The Mack Institute co-hosted its annual Wharton Technology and Innovation Conference on April 12 and 13, 2014. This guest post by Glenn Hoetker (W. P. Carey School of Business, Arizona State University) summarizes one of the papers for which he was a discussant.
In the global competition for innovative success, location matters.
The success of R&D-intensive firms depends on the domestic availability of high-quality resources. Institutions that support the creation of new knowledge are critical, as is the ability to capture value from that knowledge. Within a firm’s home country, variations in key factors will support or stymie innovative success. These factors include the education of the workforce, protection of intellectual property, access to funding, and so on.
In order to complement domestically available resources, firms often conduct R&D globally. Given the challenges of absorbing and leveraging knowledge from unfamiliar, distant settings, however, this strategy is no guarantee of success.
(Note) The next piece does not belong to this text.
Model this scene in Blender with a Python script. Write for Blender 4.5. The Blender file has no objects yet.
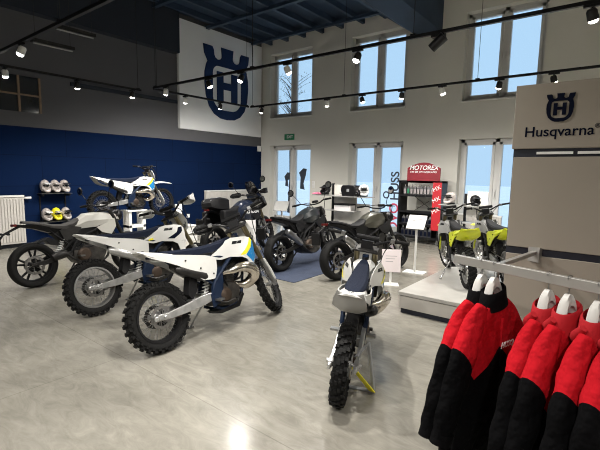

New research by Anupama Phene (George Washington University) and Srividya Jandhyala (ESSEC Business School, Singapore) suggests that a firm’s home country can impact the outcome of its global R&D efforts, not just its domestic R&D efforts. Here’s how: Countries engage in complex networks of scientific exchange through memberships in learning-oriented inter-governmental organizations (IGOs), such as the World Intellectual Property Organization and World Meteorological Organization. As these organizations empower interaction between scientific communities in different countries, interpersonal networks form and common practices are shared. Phene and Jandyala reasoned that these networks make it easier for firms to learn when conducting R&D in countries with which their home country had common memberships in scientific IGOs.
Their expectation was confirmed in a study of U.S. semiconductor firms from 2000 to 2005. The closer the alignment between the location of a firm’s R&D activities and the countries to which the U.S. was closely tied through membership in scientific IGOs, the more innovative the firm was. A firm’s R&D activities, it appears, are more effective when they take place on the foundation of scientific ties formed at the country level.
The take-aways? Managers deciding where to locate R&D activities often focus on what is distinct about each possible location. Phene and Jandyala’s results suggest that they should also consider what the locations have in common as a result of long-standing country-to-country scientific ties. Their research also suggests that policy makers should value membership in scientific IGOs—often viewed as primarily shaping public science—as a possible source of competitive advantage for their domestic companies.